In her book Made for Each Other: Fashion and the Academy Awards, author Bronywn Cosgrave recounts the budding relationship between Stone and the Valentino maison. In 1992, Cosgrave writes, Valentino dispatched fifty couture dresses and the head of his Rome atelier to the San Francisco set of the film Sliver, which Stone was shooting at the time; "Valentino hoped she would wear something at a big event like the Globes or the Oscars," Cosgrave explains, and Stone obliged, selecting a beaded black Valentino gown for the sixty-sixth Academy Awards. Stone described Valentino's courtship of her to Cosgrave as "'a real champagne event, not a greedy hustle.'" And a great friendship between Mr. Valentino and the actress grew out of it, as well as a professional relationship.

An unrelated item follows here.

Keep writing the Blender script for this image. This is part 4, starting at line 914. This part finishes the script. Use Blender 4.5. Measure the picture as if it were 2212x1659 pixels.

By 1996, Stone and Valentino were working hand-in-glove as she prepped for events leading up to the Oscars, including the Golden Globes, where she was nominated for Best Actress, and the European premiere of Casino. "W noted that Stone, getting it all exactly right, 'clogged' the fax machine at the Hotel Ritz Paris, where Valentino's team were ensconced," Cosgrave writes, explaining that Stone was sending them specific instructions on how to alter the looks she'd chosen. Together, Sharon Stone and Valentino were setting a new standard for red carpet dressing—and in the process, helping to invent Oscar dressing as we know it.